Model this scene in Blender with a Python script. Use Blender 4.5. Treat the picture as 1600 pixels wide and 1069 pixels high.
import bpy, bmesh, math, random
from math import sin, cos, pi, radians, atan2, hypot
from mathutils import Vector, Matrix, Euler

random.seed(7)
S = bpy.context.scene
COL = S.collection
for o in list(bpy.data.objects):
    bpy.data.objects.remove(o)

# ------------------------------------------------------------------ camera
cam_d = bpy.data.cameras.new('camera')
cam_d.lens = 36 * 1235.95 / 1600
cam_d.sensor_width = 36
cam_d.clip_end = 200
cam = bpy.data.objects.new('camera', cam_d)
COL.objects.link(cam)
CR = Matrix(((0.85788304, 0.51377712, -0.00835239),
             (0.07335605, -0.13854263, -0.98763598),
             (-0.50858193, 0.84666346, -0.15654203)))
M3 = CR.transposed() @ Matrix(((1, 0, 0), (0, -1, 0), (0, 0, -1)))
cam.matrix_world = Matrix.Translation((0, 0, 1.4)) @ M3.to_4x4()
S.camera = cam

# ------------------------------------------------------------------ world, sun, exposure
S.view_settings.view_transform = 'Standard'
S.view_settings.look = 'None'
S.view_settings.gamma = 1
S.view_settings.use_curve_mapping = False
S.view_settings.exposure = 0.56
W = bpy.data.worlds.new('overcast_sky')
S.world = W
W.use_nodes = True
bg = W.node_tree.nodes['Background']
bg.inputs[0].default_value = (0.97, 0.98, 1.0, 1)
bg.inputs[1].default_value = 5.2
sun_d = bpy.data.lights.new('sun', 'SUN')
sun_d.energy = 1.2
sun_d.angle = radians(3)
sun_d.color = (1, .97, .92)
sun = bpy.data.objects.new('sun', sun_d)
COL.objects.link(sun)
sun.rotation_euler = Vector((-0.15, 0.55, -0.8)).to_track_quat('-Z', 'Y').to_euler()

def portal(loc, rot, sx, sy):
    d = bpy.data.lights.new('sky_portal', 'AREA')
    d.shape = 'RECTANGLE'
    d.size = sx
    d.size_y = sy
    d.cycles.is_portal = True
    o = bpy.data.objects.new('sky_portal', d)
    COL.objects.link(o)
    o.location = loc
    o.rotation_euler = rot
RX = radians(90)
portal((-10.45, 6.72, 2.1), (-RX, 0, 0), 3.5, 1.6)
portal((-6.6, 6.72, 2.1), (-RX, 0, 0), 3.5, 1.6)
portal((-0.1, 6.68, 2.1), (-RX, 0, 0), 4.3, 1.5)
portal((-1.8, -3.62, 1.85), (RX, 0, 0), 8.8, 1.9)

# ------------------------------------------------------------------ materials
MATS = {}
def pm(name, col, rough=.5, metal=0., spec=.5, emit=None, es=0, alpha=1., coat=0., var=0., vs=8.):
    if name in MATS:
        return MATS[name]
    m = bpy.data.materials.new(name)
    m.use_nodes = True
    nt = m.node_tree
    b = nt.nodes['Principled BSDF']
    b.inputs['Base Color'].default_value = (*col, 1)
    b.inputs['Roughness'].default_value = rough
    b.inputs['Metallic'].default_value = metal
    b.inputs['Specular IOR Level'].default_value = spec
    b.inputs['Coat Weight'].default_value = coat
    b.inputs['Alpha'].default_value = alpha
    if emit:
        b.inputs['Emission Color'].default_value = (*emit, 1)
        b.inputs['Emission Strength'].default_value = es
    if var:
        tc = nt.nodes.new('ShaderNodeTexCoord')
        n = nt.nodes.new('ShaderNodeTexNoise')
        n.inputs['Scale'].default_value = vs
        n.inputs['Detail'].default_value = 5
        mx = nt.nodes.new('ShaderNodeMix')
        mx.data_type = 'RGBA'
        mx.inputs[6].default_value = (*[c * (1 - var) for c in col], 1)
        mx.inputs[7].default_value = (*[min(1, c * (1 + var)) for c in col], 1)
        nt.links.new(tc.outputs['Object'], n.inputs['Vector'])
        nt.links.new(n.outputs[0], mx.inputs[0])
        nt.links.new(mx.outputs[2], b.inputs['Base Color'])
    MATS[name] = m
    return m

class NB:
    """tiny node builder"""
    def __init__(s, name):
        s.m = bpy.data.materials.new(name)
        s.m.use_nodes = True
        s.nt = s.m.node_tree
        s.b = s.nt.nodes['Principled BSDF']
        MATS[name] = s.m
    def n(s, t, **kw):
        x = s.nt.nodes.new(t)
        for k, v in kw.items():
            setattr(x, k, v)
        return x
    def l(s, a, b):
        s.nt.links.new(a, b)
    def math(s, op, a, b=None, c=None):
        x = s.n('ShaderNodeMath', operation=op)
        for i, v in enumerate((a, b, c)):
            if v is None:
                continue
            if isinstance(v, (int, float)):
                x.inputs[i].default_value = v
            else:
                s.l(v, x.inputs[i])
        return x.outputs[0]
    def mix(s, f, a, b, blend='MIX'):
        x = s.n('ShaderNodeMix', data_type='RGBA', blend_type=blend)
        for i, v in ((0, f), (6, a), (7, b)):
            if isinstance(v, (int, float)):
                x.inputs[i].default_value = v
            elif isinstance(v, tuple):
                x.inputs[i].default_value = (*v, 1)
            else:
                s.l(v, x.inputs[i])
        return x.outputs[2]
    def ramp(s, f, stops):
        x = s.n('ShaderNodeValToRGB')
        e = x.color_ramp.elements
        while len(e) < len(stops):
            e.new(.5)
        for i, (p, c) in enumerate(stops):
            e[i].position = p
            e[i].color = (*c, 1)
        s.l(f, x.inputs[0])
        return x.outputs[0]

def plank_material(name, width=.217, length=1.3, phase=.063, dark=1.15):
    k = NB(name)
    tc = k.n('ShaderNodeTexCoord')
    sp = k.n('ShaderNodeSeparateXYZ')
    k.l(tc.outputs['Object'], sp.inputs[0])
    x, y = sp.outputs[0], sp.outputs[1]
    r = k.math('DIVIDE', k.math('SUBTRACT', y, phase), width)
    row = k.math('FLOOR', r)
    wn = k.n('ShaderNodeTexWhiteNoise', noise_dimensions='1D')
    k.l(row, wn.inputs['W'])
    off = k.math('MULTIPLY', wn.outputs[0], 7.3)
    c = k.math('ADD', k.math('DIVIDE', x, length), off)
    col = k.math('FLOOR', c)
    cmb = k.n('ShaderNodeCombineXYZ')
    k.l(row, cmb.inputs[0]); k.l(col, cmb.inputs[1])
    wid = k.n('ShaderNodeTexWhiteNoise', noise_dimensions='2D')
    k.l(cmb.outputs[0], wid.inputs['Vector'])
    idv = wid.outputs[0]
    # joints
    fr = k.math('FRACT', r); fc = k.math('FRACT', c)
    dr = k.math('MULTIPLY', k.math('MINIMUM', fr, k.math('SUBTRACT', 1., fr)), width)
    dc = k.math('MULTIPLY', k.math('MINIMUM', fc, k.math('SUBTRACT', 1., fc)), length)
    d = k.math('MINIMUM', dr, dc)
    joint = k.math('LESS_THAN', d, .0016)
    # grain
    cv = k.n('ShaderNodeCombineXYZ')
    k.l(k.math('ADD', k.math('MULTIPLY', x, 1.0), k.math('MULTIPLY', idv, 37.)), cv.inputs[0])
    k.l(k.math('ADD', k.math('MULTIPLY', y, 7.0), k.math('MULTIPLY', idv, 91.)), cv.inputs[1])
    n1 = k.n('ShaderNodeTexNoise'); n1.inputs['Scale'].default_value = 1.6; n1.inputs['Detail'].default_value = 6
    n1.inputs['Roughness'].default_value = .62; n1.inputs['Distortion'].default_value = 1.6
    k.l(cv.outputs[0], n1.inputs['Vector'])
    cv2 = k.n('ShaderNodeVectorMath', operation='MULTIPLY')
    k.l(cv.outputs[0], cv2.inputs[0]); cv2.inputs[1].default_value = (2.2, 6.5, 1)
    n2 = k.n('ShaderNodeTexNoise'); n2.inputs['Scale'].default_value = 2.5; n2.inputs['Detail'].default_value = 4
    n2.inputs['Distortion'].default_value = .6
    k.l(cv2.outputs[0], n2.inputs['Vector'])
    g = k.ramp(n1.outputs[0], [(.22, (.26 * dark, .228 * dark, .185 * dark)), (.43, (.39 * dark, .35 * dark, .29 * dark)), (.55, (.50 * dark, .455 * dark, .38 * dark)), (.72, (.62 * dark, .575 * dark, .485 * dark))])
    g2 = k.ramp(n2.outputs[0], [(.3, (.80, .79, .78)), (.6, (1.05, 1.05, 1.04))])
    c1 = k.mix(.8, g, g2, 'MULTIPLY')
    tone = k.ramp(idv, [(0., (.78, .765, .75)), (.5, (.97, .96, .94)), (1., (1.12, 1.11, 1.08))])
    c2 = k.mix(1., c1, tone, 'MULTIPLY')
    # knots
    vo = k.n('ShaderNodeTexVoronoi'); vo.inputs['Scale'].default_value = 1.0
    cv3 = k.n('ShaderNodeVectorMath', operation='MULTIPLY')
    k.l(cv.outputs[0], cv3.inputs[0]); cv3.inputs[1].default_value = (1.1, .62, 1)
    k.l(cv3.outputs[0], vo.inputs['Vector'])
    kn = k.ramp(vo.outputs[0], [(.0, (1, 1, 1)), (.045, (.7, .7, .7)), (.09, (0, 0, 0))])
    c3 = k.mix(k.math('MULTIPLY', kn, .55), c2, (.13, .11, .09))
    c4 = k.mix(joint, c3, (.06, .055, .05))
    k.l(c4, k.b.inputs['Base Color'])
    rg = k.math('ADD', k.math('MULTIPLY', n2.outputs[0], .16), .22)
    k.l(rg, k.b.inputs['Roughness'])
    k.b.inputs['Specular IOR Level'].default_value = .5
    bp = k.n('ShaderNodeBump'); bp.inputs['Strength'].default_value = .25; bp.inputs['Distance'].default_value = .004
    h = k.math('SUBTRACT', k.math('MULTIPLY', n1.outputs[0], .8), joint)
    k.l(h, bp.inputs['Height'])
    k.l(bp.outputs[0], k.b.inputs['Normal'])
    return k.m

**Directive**
Only the lines from the opening of the material through the line with "bpy.data.objects.remove(o)" should be echoed, exactly as written.

**Answer for the task**
Model this scene in Blender with a Python script. Use Blender 4.5. Treat the picture as 1600 pixels wide and 1069 pixels high.
import bpy, bmesh, math, random
from math import sin, cos, pi, radians, atan2, hypot
from mathutils import Vector, Matrix, Euler

random.seed(7)
S = bpy.context.scene
COL = S.collection
for o in list(bpy.data.objects):
    bpy.data.objects.remove(o)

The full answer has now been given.